Editor’s note: This is an insightful and well-written tribute to Chris Stephens from a friend and college classmate of his. Stephens, born in Grass Valley, was an American diplomat and lawyer who served as the U.S. Ambassador to Libya from June 2012 to September 12, 2012. He was killed when the U.S. consulate in Benghazi, Libya, was attacked by Islamic militants on September 11–12, 2012. Stephens is buried in Grass Valley. Thanks to Steve Frisch for bringing this article to my attention on his Facebook page. Some excerpts and a link to the full are here:
“We had known each other for much of our lives,” writes Alison Powell in Boom: A Journal of California. “Our families had been friends even longer than that.
“Chris’s father, Jan Stevens, introduced my mother and father to each other in Berkeley, California, in 1956. They’d all gone to Cal together—my mother and father, Jan and Chris’s mother, Mary. Jan Stevens was my father’s fraternity brother. Mary was a member of my mother’s sorority. Jan had known my mother since she was seventeen, and they were freshmen together on The Daily Cal. In the eighties, Chris and I were at Cal together, wrapped in our own Greek affiliations, our lives bounded then by Telegraph and Piedmont Avenues.
“According to Chris’s father, Chris was a romantic about California. ‘Mushy,’ Jan says, and he is right.

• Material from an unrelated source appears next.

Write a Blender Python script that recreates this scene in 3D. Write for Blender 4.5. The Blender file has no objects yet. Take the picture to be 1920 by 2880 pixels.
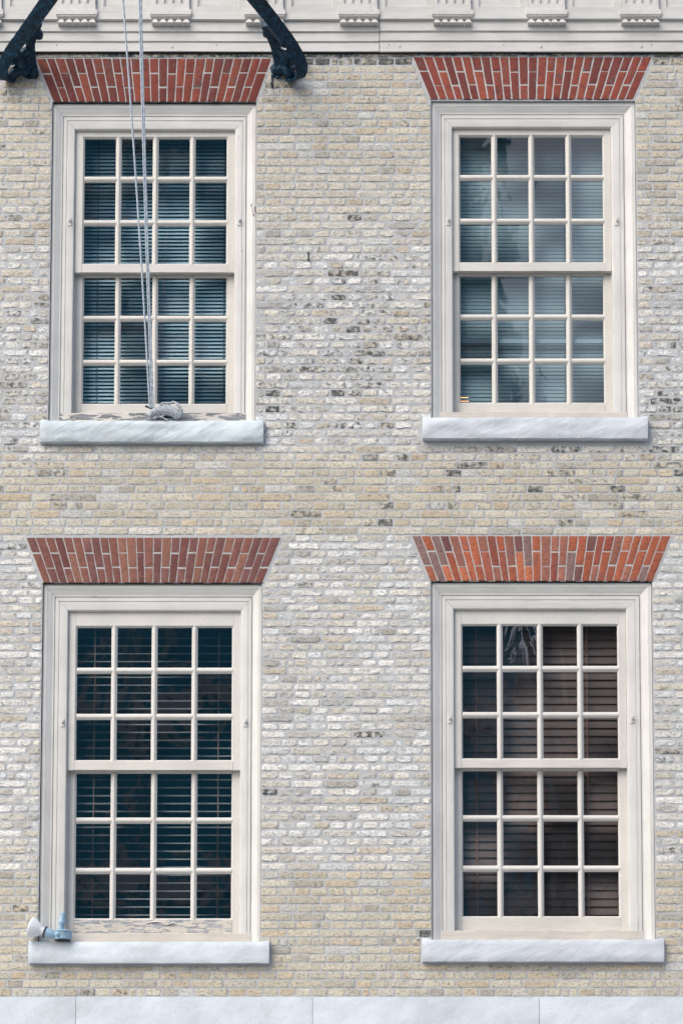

It’s easy to go down that road in the Golden State.
“In public, Hillary Clinton referred to Chris’s ‘California cool.’ Depictions of Ambassador Chris in shorts and flip-flops bolstered the chill image of him that Secretary of State Clinton brought to the bureaucratic stage. Chris can’t be parted from California in fact or imagination, and yet so much of Chris’s life took place at a far remove from California, and in seemingly so many places at once that over time it felt as if he lived nowhere at all.
“Like the almond blossoms, we go away to come back. We return and return, if only in our memories, and in returning we may possess. But it is not enough simply to possess the past. There is work to be done, and Chris would not want us to slip backward, retreating from the challenge of living.”